POV: Dan, Dakota, and Morality
Steve
bboyminn at yahoo.com
Sun Aug 20 14:57:13 UTC 2006
--- In HPFGU-Movie at yahoogroups.com, "susanbones2003" <rkdas at ...> wrote:
> >
> > bboyminn:
> >
> > ...
> >
> > ... For example, in our zeal to protect children we
> > frequently go to extremes. I can think of once case
> > where a guy was prosecuted for video taping a child's
> > birthday party, but because the video tape tended to
> > show all the children photographed from the neck
> > down, they we sure he was thinking dirty thoughts. ...
> > shows how extreme things can get here.
> >
>
> Jen interjects:
> Steve, ... you sound like you are poo-pooing ... child
> pornography which exists in spades here and most
> westernized countries. Please don't confuse the current
> vogue of blaming everything wrong with America on
> "fundamentalists and fanactics" with the dedicated people
> working to end the heart-breaking crime of child pornography.
>
> ...
bboyminn:
I'll try and keep it short, since we are straying off topic. Although,
'keeping it short' is part of the problem. The very point I was making
is that this person was prosecuted in Federal Court for something that
wasn't even remotely close to 'child pornography'. These children were
at a normal birthday party, all fully clothed, all doing normal kid
birthday party things, all under the supervision of their parents.
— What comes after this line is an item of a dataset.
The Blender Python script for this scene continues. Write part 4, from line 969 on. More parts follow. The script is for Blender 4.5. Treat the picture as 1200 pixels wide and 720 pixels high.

But, since he photographed them from the neck down, others thought
that implied that he was thinking 'dirty' thoughts. So, the problem
here wasn't the actual video, it was that someone else thought this
guy was thinking bad things, and they were determined to prosecute and
pursecute him for it.
Plus, in reality, it's not just hyper-rationalized fundamentalists but
hyper-rationalized liberals too. How did this case even make it into
the court system? Why is the Federal Government wasting their time
being the 'thought police', when real dangerous explotative and
generally unconscionable child pornographers are out there running free?
This man's life was destroyed for what someone else thought he might
be thinking; not for his actions but for someone's preception of his
thoughts. As a society we simply can not allow that to happen.
On the subject of real child pornography, that simply can not be
allowed. Children are defenseless, they count on adults to guide them
through life, to tell them what is right and wrong. When adults
exploit that emotional and intellectual vulnerability, they do great
immeasurable harm to those children. So, I am absolutely against REAL
child pornography.
But, my central point was that what this man did could not by any
stretch of the imagination be considered child pornography, and my
further point was that it seems unlikely that this kind of irratoinal
travesty could occur in liberal Europe. Yet, here in America, the
unlikely and irrational (as exampled by many other cases) did occur.
So, on the issue of real child pornography, I'm with you 100%.